Dynamic DNS and TSIGs

DHCP Updates

Our earlier generosity in allowing the DHCP server to inject updates by virtue of its IP address alone is a bit risky. We really should lock it down so that only an authentic DHCP server with an expected key can perform updates.

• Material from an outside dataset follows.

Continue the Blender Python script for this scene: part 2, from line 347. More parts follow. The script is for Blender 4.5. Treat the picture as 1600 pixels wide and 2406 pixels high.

So, generate a key (as per tsigs) called dhcpupdate, say:

dnssec-keygen -a HMAC-MD5 -b 128 -n USER dhcpupdate

and get the public key:

$ cat Kdhcpupdate.+157+19138.key
dhcpupdate. IN KEY 0 3 157 I3qsI7L/nGrxMw7+QGfngw==

dhcpd.conf

Add the public key and statements that that public key should be used when updating the forward and reverse zones:

key dhcupdate {
        algorithm hmac-md5;
        secret "I3qsI7L/nGrxMw7+QGfngw==";
};

zone office.soho. {
        primary 127.0.0.1; // IP address of DNS server for office.soho.
        key dhcpupdate;
}

zone 0.168.192.in-addr.arpa. {
        primary 127.0.0.1; // IP address of DNS server for 0.168.192.in-addr.arpa.
        key dhcpupdate;
}

named.conf

Very much the same:

key dhcpupdate {
        algorithm hmac-md5;
        secret "I3qsI7L/nGrxMw7+QGfngw==";
};

zone "office.soho" {
           type master;
           file "internal/office.soho.db";
           allow-update { key dhcpupdate; };
};

zone "0.168.192.in-addr.arpa" {
           type master;
           file "internal/0.168.192.in-addr.arpa.db";
           allow-update { key dhcpupdate; };
};

Notice here that we allow anything that has the key to do the updates and are not restricting it to a specific IP address (that of the DHCP server). We could add such a restriction in.